PhD candidate Sajedeh Rasti
Rasti says participants found the process both energizing and enjoyable. "One participant told us, 'This is what I hoped science would be like.'"
The invisible role of coordination
Rasti played a central role throughout the project. She organized meetings, monitored timelines, and ensured that all the different pieces ultimately came together into a coherent whole.
Despite her crucial contribution, she is not listed as an applicant on either funded grant. "You need someone to coordinate the process," says Lakens. "But that role is barely recognized in the way success is measured in the current system. It deserves greater appreciation."
Time, pressure, and collaboration in practice
The project required extensive coordination and significant time commitments. The group started working together nine months before the deadline, yet even that proved challenging.
Researchers had to align schedules, set priorities, and make room in already busy agendas. "You have to give everyone enough time at every stage," says Lakens.
The summer holiday period made things even more difficult. "You're less flexible. You can't just sit on the beach with your laptop and keep working on the proposal by yourself."
According to Lakens, it is still rare for researchers to collaborate rather than compete. "In some fields, collaboration is essential for setting research agendas," he says. "Take CERN, for example. Everyone works together on a single enormous, extremely expensive machine. There's no alternative. You have to collaborate and jointly decide what to investigate."
In most scientific disciplines, however, there is no such necessity, making competition the norm rather than collaboration.
More than a grant application
Still, both researchers believe the experiment demonstrates something important. "It shows that there are other ways of doing things, even if it's not the only way," says Lakens.
He is referring not only to grant applications, but to the broader organization of science itself. "We wanted to do something that benefits science as a whole," Rasti adds.
A double success
Both coordinated applications were awarded funding by NWO. "That's pretty cool for a completely new way of working," Lakens says with satisfaction.
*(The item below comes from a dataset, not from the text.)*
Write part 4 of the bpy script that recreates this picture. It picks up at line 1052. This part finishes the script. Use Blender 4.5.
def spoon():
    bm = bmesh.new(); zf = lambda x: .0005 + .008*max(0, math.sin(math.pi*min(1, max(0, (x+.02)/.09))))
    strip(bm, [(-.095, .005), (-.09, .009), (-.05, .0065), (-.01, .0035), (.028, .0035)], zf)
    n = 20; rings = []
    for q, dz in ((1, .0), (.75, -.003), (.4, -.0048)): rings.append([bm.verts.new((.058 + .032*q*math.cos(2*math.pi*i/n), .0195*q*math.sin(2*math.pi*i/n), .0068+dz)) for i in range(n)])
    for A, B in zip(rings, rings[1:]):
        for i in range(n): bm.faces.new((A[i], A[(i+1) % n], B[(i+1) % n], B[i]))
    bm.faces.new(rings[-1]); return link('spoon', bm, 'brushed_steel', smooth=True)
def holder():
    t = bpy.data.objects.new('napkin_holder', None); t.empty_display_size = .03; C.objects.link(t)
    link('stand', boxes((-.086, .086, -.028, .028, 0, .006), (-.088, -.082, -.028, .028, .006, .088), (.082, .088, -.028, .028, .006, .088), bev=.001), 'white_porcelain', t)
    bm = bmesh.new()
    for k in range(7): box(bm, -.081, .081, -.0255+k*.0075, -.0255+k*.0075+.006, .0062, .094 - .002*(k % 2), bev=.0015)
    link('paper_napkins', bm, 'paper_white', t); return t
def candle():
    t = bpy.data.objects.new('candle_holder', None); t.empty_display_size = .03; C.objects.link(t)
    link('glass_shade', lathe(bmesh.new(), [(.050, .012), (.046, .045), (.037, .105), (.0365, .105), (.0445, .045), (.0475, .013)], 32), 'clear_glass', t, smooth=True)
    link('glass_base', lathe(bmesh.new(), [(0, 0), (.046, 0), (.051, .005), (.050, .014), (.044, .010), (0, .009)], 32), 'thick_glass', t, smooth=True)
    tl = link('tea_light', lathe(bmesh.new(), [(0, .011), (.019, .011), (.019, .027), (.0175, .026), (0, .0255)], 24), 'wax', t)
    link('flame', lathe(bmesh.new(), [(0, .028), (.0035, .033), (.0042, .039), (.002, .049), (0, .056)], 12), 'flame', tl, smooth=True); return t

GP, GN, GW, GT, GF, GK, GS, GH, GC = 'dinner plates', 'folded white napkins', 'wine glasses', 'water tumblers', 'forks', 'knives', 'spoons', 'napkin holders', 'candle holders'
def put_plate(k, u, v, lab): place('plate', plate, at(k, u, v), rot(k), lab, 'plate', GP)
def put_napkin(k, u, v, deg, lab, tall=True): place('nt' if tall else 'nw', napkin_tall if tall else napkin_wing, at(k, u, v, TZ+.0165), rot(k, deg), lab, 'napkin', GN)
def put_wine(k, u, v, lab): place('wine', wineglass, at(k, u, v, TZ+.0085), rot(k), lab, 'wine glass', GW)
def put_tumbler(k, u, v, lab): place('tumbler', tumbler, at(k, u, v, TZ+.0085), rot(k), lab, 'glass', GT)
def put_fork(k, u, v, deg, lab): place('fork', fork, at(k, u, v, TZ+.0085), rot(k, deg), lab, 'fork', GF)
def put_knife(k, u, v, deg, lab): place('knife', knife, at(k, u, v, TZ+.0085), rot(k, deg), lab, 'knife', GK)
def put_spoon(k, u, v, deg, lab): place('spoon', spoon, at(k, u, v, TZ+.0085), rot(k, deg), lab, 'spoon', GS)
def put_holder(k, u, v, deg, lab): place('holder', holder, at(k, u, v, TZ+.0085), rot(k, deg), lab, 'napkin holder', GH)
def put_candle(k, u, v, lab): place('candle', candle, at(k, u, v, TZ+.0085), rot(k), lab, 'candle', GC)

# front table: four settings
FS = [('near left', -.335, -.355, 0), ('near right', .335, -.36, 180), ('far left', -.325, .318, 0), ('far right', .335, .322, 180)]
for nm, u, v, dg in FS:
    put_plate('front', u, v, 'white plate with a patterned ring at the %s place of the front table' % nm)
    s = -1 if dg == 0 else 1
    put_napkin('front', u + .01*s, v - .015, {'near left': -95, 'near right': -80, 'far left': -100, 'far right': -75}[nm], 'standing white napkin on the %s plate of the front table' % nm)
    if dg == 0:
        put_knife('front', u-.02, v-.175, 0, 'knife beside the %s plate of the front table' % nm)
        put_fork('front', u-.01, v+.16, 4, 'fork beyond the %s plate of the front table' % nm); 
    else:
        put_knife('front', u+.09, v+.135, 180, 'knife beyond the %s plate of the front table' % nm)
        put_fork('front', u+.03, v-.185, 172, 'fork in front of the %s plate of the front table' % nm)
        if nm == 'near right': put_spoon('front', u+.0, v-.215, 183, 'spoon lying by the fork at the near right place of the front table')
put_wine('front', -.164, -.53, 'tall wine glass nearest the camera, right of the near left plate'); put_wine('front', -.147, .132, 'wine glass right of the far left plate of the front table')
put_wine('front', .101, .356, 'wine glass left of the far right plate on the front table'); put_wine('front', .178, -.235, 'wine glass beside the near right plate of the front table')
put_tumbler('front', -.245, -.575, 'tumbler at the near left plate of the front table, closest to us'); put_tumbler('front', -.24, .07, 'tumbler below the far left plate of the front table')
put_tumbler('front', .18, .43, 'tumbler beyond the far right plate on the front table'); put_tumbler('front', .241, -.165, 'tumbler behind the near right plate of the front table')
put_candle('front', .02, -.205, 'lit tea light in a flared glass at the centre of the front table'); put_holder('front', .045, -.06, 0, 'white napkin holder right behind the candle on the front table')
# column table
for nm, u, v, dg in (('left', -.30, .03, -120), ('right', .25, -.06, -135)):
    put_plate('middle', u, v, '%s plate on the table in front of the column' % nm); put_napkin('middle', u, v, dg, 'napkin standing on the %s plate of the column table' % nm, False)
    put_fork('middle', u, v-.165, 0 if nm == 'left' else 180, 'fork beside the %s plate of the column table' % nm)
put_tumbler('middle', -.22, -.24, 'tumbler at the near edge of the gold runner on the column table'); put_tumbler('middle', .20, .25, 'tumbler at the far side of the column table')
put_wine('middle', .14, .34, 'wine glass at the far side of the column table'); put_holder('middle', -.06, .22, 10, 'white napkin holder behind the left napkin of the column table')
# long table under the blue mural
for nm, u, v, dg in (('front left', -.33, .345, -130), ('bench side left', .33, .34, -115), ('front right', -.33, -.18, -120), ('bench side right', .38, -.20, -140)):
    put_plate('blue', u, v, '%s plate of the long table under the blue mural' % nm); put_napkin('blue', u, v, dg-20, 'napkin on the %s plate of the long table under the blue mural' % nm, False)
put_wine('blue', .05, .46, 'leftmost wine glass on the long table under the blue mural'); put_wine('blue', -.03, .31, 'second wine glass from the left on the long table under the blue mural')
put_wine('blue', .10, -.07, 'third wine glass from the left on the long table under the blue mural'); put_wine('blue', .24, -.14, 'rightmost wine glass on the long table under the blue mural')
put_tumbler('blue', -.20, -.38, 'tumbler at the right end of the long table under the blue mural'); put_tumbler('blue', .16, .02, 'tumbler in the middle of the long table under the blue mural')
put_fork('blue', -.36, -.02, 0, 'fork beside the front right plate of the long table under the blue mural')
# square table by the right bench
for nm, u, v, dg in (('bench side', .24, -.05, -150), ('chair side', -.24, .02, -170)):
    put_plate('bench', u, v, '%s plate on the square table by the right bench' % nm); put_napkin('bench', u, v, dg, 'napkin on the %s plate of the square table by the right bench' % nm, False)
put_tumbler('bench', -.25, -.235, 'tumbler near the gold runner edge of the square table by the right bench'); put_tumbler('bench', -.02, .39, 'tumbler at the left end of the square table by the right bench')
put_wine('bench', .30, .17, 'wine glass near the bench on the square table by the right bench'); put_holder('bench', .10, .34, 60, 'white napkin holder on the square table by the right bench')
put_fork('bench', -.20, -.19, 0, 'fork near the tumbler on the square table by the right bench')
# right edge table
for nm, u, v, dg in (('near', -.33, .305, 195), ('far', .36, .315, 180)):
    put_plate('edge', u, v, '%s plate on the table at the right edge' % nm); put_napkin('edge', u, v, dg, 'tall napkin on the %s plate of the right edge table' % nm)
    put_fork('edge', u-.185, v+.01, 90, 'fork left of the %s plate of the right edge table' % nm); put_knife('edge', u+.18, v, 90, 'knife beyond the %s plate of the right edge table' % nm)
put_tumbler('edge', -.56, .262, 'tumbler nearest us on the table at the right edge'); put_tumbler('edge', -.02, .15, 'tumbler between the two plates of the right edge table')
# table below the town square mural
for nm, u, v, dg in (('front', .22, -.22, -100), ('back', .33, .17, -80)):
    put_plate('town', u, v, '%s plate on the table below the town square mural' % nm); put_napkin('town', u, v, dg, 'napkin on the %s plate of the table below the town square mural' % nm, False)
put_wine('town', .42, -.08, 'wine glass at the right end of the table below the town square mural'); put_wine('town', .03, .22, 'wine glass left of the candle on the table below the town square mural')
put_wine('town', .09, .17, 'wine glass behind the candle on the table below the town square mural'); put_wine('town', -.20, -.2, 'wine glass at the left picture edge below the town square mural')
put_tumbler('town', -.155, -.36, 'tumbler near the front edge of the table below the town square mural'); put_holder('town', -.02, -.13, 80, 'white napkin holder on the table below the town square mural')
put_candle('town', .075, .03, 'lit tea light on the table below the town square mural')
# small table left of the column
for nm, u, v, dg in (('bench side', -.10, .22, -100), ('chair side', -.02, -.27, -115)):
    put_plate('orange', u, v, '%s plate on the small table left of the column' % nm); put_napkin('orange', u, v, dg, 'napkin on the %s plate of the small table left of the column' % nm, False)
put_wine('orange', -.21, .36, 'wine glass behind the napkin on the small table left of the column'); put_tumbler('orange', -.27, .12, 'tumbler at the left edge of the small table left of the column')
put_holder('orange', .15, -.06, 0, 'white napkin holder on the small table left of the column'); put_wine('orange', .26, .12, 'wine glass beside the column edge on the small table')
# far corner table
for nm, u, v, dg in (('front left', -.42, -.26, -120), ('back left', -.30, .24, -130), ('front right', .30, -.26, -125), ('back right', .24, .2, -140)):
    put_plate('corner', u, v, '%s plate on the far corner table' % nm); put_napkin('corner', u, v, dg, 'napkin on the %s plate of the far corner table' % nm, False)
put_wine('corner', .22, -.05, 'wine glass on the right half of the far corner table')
The funding will support two postdoctoral researchers, and the projects will officially kick off in September.
"The real question is whether our proposals were actually better than the others," says Lakens. "Yes, we received the funding, but will we ultimately produce better results? Time will tell, but people are enthusiastic."
"If everyone only looks out for themselves, nothing will ever change in science."
Sajedeh Rasti
For a young researcher, Rasti's decision to focus primarily on coordination and community-building, without being an applicant herself, is a bold one in a system that heavily rewards individual achievement. "Of course, you think about your own career," she says. "But if everyone only looks out for themselves, nothing will ever change in science."
What motivates her is the broader goal of creating a better research system, one built on collaboration rather than competition. "Hopefully, ten years from now, we'll be working in a better system," she says. "If this contributes to that, then it's worth it."